__AIM__: Exactly and only the lines from the one containing "Reconstruct this image" through the one containing "random.seed(7)" belong in your copy. Pictures do not.

__EXCERPTED DATA__:

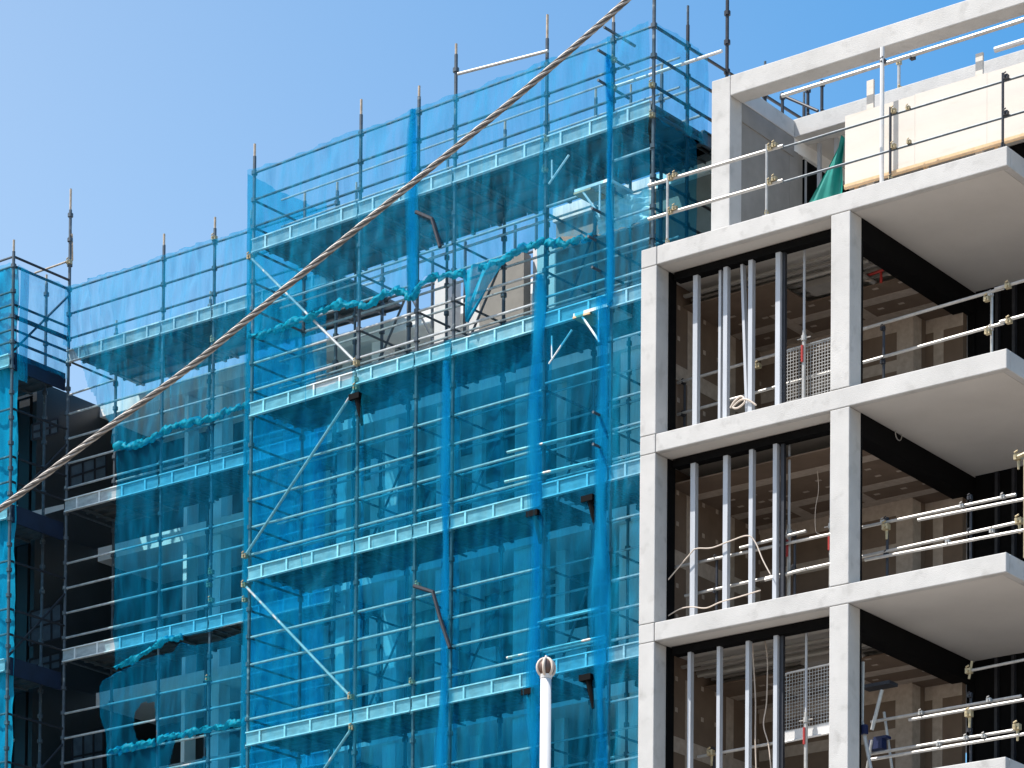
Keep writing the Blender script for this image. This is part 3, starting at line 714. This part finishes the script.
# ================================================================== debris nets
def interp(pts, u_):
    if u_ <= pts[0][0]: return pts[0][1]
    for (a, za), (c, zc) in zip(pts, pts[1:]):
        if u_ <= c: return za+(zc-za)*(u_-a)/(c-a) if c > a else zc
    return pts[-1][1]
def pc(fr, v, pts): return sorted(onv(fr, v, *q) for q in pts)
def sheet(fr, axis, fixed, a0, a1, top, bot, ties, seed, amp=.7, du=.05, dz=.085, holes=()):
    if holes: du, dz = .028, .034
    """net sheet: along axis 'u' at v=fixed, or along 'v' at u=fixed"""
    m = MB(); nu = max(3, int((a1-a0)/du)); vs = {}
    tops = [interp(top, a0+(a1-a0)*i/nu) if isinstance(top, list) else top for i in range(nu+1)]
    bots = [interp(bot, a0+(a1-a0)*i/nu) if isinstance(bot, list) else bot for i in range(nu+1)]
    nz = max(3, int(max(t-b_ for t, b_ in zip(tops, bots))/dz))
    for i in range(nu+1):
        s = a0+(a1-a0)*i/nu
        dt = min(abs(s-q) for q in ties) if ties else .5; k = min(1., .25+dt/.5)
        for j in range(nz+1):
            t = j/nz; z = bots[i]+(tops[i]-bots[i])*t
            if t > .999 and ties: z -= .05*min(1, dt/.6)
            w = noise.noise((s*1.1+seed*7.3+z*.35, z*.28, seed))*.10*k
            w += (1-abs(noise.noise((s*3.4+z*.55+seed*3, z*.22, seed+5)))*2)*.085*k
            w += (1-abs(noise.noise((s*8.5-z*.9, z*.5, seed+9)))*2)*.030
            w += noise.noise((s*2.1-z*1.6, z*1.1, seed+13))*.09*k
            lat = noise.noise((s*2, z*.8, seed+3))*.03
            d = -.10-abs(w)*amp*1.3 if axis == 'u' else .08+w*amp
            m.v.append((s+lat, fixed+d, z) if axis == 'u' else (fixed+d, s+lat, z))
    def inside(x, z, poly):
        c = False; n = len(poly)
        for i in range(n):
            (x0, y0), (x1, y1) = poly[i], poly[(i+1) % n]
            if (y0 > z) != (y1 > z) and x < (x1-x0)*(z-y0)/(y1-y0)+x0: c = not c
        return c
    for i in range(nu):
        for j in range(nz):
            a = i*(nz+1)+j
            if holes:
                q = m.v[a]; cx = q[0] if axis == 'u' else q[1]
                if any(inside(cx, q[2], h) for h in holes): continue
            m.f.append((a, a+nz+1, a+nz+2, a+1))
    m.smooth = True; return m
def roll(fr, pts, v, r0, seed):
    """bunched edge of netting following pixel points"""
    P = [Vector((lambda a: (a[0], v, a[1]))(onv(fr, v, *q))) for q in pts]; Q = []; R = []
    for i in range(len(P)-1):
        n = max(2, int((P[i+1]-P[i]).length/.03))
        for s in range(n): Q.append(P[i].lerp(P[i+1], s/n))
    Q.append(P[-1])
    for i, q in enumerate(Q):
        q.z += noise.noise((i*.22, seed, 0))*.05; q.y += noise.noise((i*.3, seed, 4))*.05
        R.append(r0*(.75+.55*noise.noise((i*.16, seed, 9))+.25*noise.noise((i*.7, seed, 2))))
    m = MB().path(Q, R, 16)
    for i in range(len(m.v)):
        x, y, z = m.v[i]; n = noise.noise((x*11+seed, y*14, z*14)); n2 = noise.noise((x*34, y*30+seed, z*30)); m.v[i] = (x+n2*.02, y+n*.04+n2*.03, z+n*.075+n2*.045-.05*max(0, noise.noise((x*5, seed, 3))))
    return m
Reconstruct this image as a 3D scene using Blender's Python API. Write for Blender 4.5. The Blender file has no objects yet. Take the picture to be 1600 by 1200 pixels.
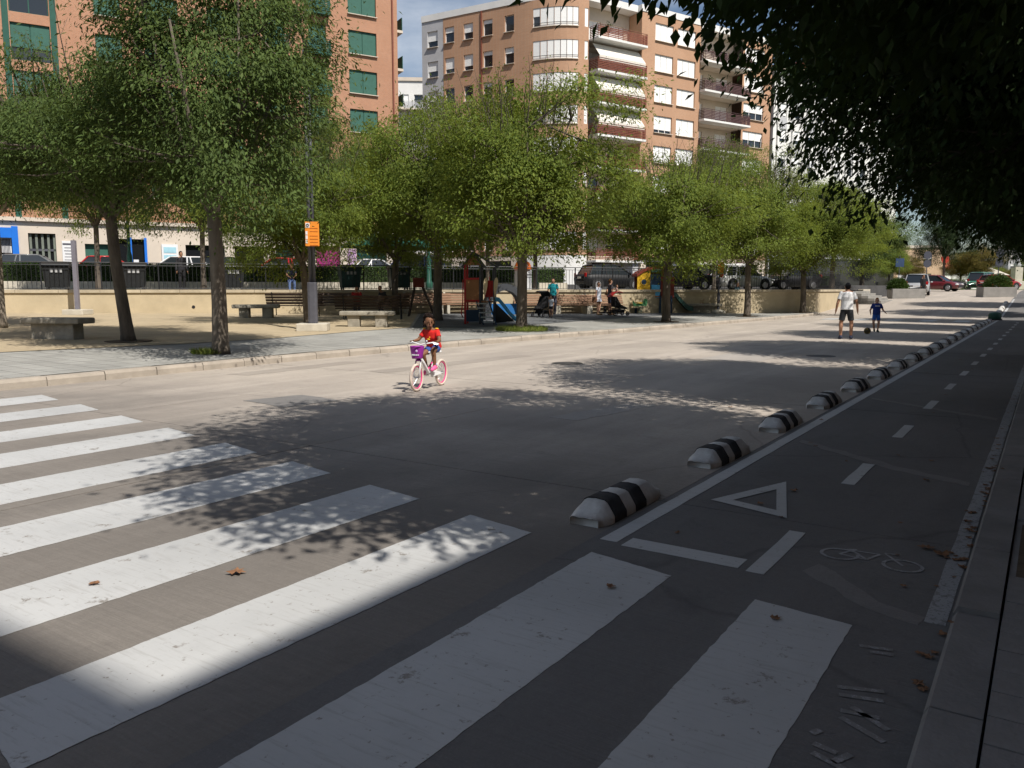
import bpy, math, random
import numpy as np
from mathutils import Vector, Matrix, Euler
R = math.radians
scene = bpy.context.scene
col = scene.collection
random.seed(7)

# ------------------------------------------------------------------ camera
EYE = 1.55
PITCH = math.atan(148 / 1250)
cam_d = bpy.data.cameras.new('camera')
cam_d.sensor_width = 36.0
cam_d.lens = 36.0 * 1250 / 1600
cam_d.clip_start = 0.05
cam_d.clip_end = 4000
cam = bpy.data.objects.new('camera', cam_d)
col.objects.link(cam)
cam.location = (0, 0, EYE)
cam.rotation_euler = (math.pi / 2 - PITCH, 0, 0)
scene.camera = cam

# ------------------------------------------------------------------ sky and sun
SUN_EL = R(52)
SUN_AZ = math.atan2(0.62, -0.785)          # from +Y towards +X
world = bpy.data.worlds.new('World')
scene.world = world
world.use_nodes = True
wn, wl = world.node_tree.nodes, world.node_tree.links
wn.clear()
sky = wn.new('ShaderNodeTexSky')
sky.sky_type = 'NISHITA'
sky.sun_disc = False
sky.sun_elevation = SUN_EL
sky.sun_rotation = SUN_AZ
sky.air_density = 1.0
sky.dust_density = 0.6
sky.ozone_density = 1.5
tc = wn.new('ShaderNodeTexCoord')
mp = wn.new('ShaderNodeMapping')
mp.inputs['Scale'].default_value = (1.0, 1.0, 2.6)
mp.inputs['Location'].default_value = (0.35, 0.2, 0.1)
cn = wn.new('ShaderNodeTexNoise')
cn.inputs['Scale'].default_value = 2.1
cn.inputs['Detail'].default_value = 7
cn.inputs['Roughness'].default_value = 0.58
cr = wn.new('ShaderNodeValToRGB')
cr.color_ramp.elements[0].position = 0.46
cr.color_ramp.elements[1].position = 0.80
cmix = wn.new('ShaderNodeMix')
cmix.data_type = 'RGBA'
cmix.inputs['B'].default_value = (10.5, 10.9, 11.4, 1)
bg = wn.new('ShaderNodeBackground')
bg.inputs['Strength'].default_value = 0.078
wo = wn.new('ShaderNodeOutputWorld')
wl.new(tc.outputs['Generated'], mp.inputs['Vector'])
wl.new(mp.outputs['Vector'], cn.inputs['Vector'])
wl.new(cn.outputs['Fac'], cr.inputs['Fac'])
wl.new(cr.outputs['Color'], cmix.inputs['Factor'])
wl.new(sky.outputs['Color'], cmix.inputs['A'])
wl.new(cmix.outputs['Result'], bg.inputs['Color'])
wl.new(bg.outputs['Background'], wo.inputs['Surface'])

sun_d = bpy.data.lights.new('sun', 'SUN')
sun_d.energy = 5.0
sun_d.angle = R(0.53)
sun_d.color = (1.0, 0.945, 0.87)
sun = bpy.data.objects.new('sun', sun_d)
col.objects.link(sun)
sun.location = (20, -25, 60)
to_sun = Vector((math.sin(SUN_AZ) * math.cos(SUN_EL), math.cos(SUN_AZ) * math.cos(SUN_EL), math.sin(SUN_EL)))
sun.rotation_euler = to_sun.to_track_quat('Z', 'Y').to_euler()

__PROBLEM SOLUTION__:
Reconstruct this image as a 3D scene using Blender's Python API. Write for Blender 4.5. The Blender file has no objects yet. Take the picture to be 1600 by 1200 pixels.
import bpy, math, random
import numpy as np
from mathutils import Vector, Matrix, Euler
R = math.radians
scene = bpy.context.scene
col = scene.collection
random.seed(7)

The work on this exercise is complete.